Task - Within the material below, locate the line with "rz=-PI / 2)" and the line with "side_wall(T, TA0, TY, 9.0, ZG, 5.75, [1.97, 2.29, 2.61, 2.93])", then return those two lines and all lines between them, exactly as written.
## START Exercise data
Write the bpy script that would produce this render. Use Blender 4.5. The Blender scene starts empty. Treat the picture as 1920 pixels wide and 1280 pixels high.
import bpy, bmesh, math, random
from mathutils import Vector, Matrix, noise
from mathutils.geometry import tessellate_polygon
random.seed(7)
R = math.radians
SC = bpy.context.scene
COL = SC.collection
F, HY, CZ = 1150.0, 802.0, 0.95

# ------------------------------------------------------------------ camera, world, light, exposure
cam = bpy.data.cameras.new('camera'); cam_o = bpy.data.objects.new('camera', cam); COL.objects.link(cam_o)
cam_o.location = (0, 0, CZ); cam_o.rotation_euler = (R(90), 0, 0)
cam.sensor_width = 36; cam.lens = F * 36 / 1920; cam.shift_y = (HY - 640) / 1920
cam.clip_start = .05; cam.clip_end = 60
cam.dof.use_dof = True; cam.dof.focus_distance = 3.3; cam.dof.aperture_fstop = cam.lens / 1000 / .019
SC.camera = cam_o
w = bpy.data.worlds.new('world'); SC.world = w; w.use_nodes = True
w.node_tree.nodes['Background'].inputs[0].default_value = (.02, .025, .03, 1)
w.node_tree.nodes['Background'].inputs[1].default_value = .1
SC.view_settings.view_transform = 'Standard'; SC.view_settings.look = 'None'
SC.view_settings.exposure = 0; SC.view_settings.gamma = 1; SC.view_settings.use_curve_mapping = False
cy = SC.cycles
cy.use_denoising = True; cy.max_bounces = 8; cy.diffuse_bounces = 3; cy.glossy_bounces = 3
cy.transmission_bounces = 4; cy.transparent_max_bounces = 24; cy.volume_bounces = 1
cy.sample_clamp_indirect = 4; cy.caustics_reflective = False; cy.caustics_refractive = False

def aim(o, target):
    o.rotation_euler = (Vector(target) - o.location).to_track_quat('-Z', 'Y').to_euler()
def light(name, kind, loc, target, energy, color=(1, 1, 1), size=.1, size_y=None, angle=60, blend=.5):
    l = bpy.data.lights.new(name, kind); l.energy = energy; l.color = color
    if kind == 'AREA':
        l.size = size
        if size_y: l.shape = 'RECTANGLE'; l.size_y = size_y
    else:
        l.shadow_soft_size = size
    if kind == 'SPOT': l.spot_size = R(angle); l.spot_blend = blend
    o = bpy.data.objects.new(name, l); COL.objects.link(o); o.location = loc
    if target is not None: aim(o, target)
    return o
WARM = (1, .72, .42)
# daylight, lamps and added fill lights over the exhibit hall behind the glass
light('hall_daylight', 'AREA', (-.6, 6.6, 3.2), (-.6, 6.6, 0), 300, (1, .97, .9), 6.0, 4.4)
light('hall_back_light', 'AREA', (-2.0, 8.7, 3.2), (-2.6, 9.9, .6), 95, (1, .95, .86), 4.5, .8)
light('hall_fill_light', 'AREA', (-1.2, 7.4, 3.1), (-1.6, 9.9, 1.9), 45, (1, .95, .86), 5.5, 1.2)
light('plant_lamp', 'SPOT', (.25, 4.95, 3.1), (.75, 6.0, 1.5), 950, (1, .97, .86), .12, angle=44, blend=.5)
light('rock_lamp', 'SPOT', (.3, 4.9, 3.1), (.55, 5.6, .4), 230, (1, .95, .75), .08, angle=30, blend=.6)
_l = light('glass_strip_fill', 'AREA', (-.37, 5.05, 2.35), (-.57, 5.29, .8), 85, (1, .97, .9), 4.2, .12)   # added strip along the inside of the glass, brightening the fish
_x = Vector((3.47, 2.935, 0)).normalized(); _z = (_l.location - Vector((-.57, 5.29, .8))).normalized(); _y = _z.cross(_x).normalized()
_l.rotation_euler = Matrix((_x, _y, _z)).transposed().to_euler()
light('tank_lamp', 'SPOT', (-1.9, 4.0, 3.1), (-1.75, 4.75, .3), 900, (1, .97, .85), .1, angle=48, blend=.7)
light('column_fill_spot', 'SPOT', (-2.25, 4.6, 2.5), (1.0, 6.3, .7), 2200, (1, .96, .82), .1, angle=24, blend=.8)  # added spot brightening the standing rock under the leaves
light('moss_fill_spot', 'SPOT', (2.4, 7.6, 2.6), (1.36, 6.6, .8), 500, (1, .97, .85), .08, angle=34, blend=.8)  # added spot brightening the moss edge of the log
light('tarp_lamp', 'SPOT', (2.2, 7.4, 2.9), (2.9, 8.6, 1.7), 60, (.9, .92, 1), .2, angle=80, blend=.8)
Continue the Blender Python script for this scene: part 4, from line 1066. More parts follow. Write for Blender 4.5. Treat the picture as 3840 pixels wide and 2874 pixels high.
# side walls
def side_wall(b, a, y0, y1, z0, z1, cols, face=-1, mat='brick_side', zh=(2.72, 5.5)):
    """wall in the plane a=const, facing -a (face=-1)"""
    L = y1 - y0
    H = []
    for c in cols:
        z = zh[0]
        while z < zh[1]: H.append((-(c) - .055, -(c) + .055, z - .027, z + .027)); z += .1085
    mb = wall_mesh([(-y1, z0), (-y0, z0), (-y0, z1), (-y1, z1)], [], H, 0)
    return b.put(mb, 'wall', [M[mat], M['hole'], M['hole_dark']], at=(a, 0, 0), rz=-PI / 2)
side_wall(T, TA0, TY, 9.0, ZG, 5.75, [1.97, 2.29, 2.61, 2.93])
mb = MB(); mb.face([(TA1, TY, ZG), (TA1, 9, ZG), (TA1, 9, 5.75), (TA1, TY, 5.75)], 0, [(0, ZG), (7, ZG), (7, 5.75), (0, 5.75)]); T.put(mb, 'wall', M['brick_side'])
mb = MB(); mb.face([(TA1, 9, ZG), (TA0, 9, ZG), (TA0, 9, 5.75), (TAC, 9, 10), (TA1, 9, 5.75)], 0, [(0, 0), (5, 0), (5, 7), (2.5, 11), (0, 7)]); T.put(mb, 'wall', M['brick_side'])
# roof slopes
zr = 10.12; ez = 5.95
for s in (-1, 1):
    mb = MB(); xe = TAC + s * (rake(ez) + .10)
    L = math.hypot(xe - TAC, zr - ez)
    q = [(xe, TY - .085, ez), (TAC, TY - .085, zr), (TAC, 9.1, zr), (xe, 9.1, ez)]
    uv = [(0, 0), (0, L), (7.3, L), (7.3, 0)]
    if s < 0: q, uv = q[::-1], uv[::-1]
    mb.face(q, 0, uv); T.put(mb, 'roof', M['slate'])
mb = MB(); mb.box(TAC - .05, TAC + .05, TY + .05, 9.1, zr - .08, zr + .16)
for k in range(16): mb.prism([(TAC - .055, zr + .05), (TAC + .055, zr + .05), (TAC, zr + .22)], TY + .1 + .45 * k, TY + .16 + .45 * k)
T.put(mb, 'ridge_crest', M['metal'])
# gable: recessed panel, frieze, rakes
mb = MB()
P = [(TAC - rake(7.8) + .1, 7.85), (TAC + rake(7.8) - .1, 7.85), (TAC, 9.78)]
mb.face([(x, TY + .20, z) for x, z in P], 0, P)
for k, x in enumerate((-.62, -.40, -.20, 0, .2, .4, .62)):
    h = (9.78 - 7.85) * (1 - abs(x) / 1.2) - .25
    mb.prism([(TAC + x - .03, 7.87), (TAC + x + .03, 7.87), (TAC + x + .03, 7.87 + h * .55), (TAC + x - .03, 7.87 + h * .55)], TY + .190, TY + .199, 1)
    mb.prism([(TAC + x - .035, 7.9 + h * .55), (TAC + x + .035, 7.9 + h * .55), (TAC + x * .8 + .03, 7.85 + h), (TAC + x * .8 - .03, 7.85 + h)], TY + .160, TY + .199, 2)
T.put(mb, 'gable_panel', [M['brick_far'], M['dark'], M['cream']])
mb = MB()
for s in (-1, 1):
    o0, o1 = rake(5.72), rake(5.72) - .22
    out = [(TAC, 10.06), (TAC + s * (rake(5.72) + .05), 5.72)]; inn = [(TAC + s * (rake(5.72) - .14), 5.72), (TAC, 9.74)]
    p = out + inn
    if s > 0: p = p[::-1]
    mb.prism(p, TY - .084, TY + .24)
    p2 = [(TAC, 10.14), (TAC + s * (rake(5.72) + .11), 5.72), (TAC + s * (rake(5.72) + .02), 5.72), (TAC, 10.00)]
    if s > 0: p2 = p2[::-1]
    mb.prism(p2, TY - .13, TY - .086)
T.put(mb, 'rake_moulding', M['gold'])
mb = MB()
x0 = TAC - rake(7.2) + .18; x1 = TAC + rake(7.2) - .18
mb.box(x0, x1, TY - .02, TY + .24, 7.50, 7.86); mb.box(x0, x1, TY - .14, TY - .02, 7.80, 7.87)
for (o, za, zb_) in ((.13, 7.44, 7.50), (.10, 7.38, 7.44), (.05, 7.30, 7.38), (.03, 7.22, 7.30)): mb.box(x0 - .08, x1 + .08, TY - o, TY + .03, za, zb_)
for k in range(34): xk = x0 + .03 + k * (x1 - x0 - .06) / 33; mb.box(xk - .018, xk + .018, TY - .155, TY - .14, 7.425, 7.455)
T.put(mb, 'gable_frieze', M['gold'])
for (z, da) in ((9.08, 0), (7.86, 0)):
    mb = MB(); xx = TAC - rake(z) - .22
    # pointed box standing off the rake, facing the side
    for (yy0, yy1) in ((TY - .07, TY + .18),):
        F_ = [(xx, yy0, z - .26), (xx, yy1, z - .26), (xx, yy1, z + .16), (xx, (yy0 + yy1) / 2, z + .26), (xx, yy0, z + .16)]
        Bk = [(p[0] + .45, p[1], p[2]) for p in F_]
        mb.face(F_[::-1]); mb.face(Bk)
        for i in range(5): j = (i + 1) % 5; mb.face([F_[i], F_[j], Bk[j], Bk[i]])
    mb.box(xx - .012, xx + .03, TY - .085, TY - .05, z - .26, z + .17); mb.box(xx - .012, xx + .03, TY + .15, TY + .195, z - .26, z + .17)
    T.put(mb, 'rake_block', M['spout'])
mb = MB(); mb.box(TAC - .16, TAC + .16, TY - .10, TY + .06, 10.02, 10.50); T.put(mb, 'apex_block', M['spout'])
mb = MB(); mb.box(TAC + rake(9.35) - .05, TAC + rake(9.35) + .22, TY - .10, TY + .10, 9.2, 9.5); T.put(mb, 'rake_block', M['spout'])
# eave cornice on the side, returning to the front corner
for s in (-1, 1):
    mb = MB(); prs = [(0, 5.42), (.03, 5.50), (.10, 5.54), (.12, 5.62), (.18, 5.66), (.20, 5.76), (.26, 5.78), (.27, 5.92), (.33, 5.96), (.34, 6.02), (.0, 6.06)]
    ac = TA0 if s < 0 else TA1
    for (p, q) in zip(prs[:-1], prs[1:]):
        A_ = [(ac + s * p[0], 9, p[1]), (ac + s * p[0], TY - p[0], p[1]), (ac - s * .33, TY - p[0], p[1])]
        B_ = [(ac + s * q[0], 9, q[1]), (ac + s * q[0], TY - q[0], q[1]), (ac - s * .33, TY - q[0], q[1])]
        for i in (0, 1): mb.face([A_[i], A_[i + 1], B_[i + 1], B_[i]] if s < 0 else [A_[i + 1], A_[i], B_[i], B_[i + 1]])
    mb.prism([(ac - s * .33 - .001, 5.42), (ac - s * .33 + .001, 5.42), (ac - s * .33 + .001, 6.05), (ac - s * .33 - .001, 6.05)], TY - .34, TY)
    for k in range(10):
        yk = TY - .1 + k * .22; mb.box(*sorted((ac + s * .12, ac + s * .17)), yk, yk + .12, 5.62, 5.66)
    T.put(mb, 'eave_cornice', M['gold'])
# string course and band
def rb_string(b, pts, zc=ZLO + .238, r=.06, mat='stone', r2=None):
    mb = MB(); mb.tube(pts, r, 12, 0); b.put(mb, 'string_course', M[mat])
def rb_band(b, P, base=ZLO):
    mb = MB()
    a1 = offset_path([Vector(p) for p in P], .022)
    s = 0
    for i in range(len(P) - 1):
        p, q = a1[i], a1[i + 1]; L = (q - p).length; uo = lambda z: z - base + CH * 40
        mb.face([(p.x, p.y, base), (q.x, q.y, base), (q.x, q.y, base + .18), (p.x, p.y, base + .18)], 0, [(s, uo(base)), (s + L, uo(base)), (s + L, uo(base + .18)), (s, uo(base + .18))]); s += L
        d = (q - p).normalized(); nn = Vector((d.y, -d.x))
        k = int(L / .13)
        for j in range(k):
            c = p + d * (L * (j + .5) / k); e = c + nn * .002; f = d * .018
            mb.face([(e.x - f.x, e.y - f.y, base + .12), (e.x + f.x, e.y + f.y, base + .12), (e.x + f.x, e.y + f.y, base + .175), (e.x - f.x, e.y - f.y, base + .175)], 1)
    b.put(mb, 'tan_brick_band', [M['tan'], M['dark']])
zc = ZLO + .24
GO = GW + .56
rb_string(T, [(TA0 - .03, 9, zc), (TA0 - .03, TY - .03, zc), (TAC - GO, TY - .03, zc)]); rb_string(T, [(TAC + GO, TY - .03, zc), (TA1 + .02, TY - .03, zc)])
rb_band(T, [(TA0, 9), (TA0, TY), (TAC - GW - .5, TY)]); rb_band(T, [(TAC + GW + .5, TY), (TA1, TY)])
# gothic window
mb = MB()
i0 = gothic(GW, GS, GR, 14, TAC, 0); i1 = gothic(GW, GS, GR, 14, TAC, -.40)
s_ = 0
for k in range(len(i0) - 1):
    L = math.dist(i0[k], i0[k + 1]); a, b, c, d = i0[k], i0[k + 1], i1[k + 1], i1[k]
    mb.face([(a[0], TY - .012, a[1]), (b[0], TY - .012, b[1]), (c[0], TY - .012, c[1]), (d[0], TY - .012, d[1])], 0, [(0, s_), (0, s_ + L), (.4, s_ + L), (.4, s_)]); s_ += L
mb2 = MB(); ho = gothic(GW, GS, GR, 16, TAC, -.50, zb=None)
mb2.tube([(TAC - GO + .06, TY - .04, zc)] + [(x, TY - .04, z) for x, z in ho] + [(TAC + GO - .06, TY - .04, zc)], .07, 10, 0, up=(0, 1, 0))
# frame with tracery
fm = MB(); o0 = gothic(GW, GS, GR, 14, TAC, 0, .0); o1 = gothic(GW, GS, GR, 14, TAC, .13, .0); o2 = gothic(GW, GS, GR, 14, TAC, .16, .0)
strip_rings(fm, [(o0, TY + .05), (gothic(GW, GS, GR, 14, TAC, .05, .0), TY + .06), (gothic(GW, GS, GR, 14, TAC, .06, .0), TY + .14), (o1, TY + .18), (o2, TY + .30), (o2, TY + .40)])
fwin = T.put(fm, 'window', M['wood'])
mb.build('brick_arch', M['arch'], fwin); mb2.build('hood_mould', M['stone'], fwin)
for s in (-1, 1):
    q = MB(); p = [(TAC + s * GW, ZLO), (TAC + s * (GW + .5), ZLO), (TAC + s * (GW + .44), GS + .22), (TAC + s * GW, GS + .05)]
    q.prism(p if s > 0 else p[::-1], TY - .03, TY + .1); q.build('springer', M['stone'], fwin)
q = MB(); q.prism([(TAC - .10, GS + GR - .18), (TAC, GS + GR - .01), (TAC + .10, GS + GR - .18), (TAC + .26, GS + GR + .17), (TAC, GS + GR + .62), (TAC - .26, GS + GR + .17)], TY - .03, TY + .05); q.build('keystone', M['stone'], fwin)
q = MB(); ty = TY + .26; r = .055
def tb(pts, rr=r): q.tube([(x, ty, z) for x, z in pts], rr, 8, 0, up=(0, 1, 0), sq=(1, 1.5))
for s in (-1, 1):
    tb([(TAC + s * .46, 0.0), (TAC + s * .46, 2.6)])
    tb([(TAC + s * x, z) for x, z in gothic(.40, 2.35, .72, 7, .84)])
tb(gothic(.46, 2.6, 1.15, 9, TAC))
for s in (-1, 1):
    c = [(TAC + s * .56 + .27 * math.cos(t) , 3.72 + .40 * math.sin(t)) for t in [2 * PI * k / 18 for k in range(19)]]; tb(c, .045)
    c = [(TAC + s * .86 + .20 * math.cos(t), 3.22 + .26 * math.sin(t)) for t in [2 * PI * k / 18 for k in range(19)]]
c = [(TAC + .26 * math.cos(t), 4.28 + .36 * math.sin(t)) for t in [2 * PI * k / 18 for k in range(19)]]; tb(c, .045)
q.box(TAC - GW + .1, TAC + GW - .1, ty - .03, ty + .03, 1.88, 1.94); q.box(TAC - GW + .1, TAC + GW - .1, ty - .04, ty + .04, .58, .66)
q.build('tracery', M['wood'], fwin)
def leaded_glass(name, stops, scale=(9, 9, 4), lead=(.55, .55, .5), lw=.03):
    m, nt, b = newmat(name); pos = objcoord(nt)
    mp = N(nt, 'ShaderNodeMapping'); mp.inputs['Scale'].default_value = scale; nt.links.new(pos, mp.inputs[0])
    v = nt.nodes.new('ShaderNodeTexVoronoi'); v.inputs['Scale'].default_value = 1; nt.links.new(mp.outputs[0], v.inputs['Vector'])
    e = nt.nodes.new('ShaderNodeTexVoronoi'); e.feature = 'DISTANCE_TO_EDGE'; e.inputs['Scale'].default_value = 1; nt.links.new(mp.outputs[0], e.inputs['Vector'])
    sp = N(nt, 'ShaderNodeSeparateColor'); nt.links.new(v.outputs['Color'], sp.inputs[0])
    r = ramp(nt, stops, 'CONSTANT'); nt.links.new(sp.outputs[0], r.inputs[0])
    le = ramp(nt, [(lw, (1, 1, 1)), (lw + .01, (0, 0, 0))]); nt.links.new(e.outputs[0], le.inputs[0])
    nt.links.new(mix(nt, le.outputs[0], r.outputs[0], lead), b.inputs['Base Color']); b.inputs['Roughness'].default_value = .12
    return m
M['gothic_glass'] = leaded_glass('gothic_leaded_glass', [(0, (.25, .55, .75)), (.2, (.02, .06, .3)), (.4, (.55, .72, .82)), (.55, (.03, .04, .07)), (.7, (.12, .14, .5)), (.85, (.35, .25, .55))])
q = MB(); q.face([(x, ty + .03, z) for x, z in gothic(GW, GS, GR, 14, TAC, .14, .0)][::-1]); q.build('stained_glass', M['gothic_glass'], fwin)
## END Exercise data
Solution to this problem -
    return b.put(mb, 'wall', [M[mat], M['hole'], M['hole_dark']], at=(a, 0, 0), rz=-PI / 2)
side_wall(T, TA0, TY, 9.0, ZG, 5.75, [1.97, 2.29, 2.61, 2.93])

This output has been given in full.